To what degree do we:

Forgive? 

Have Compassion? 

Exercise Integrity? 

And take Responsibility for our own actions?


I would assess each of the points on a moral compass have a scale, so a very morally driven person would:

1. Forgive wholeheartedly anyone who hurt or wronged them.

2. Have Compassion for everyone who crosses their path, no matter how terrible someone behaves.

3. Conduct their lives with the utmost integrity, always maintaining honesty in their words and actions.

4. Always take responsibility for their actions.  And never blame anyone else for their hardships. 

Morals are interesting, often they are misinterpreted for being wholesome, or living life with many restrictions or being 'church like'.
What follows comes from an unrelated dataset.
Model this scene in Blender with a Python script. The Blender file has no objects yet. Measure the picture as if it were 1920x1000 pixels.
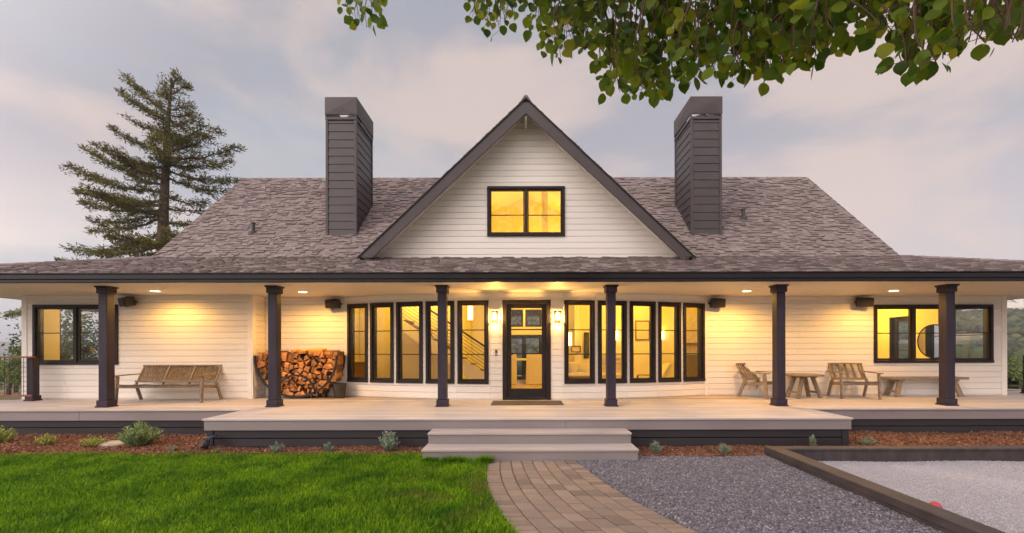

However, morals are more about being a decent human to those around you.  Giving respect, with kindness, while still maintaining your own truth.  

I often gauge my own moral compass for what makes me feel good within.  If I say or do something against my core beliefs, I'll feel off or bad about it.  This is how I know if I am pushing against my own truth.




There is a strong urge inside to do what's right over what's wrong.  If we sense something does not feel right, the chances are it is not.  

I believe, we all have the ability to guage our own moral compass, to be centered, which in turn helps us thrive in our day to day lives.  

If we wake up feeling badly, unhappy, stressed or unfulfilled, there is some aspect of our lives that is not aligned with one of those points.  

Something is missing.



All of us want to live well and feel good, 
all the time.  

How does our moral compass change those feelings? 

How can we all strive to be better about how we interact with those around us?

I strongly believe we all have had bad experiences in our lives, but those experiences should never define how we we behave and our understanding of what is good within our hearts.

DO NOT let the past belittle current behavior.  

DO NOT let any wrong doings change 
who you are at the core.  


A moral compass is a guide for self evaluation. 

If someone else acts with less responsibility, less integrity, less compassion or forgiveness and their actions directly fall on our own lives, it never means we should allow this behavior to continue.  

We either walk away, we stand up for what's right or we ignore it.  

We, however, should never condone it.  


No matter how much compassion or forgiveness we may have, it does not mean we should allow others to behave with less than.  It only affects our own Moral Compass, not theirs, when we allow the behavior to continue.

You'll know because it feels unsettling within. 

If I have a friend who is feeling slighted or treated unfairly, I often say, "take it from where it comes from, you know that it is not about you." It dissipates the negative behavior and stops the ripple.  I find this helps keep a healthy balance on life.




Doing the right thing is often difficult.
  
People thrive off of negativity and feed into others drama.

 People tend to follow rather than to lead.  


It is hard to take a stand when everyone wants to sit in their comfort zone, nodding their head in agreement. 

Listen to the voice within and think about why people do what they do.  

Often you'd be surprised at the reasons people are driven.  

Often you find their reasons are from a place of self preservation.